Intervention de Jacques Mézard

Réunion du 6 février 2014 à 10h00
Débat sur l'évolution des péréquations communale intercommunale et départementale

Photo de Jacques MézardJacques Mézard :

C’est une intégration de l’aléa moral dans la loi.

Concernant les dispositions de la loi de finances pour 2014 visant à « soulager » les départements, une nouvelle ressource fiscale leur est attribuée : il s’agit des frais de gestion perçus au titre du foncier bâti. Cette nouvelle recette fiscale est répartie selon des critères de ressources et de charges qui n’étaient pas définis dans le texte initial et qui l’ont été en première lecture par l’Assemblée nationale. Ces nouvelles ressources seront réparties entre les départements, en deux fractions : 70 % proportionnellement au reste à charge du département pour financer les allocations individuelles de solidarité et 30 % suivant une logique de péréquation, en fonction d’un indice synthétique inspiré de celui du fonds de secours de l’année précédente.

Par ailleurs, les départements sont autorisés à relever temporairement les DMTO de 3, 8 % à 4, 5 %, ce qui ne va pas sans soulever un certain nombre de difficultés. Lorsque cette mesure avait été annoncée dans le cadre du « pacte de confiance et de responsabilité » entre l’État et les collectivités territoriales de juillet 2013, certains présidents de conseil général, y compris socialistes, n’hésitaient d’ailleurs pas à déclarer, à l’instar de notre collègue Jean-Jacques Lozach dans La gazette des communes du 11 septembre 2013 : « Ce type de déplafonnement n’est pas une mesure de péréquation, c’est même contraire à la solidarité. » Dont acte !

Le rapporteur général de la commission des finances de l’Assemblée nationale, Christian Eckert, s’est lui-même montré très réservé, si l’on en croit son rapport : « En premier lieu, le ciblage de ce dispositif est incertain. Les départements les plus pauvres, notamment ruraux, se caractérisent par un volume réduit de transactions portant sur des biens dont la valeur moyenne est faible ; ils ne seraient donc pas en mesure de générer des recettes substantielles grâce au dispositif […]. »

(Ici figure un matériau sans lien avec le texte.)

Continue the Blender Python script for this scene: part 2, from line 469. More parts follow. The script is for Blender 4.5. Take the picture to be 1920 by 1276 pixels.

Conscient des limites de cette mesure et des problèmes qu’elle pose, le Gouvernement, en corollaire de cette augmentation facultative et temporaire des DMTO – c’est là que la complexité et la perversité du dispositif se précisent –, a d’ailleurs fait adopter un amendement créant un nouveau mécanisme de péréquation de cette ressource. Ce nouveau « fonds de solidarité » sera alimenté par un prélèvement uniforme de 0, 35 % – il se superpose au fonds existant – sur le produit des DMTO perçus par les départements. Le dispositif a toutefois prévu que l’ensemble des prélèvements effectués au titre de la péréquation des DMTO seront plafonnés à 12 % du montant desdits DMTO de l’année précédente.

Quant au reversement des ressources de ce nouveau fonds de solidarité, madame la ministre, il s’effectuera en fonction d’un indice synthétique, défini seulement lors de la deuxième lecture de la loi de finances à l’Assemblée nationale, alors que le dispositif initial renvoyait à un décret en Conseil d’État ! Quel curieux cheminement !

Comme l’année précédente, les députés ont eu les mains libres en deuxième lecture pour fixer des critères de répartition d’un fonds de péréquation – mais c’est bien sûr de la responsabilité du Sénat –, alors que ceux-ci, compte tenu des déconvenues de l’année passée, auraient bien évidemment dû être intégrés dans le texte du Gouvernement dès le départ. Cela aura permis à certains départements, conduits en partie par l’Assemblée des départements de France, cher Bruno Sido, qui ne manque pas d’inventivité ces dernières années pour définir des indices synthétiques souvent abscons, de faire leurs « arrangements » avec le Gouvernement et de définir les critères qui leur sont le plus favorables. Les principes de justice, d’équité et de solidarité qui sous-tendent la péréquation ont donc été, en 2013 et en 2014, largement mis de côté.

Le système du reste à charge mis en place soudainement lors de la discussion du projet de loi de finances pour 2014 ne nous trompe pas. Son ingénieux promoteur a permis de satisfaire les appétits de ceux qui étaient bien servis en 2013 avec une partie de ceux qui l’étaient moins bien.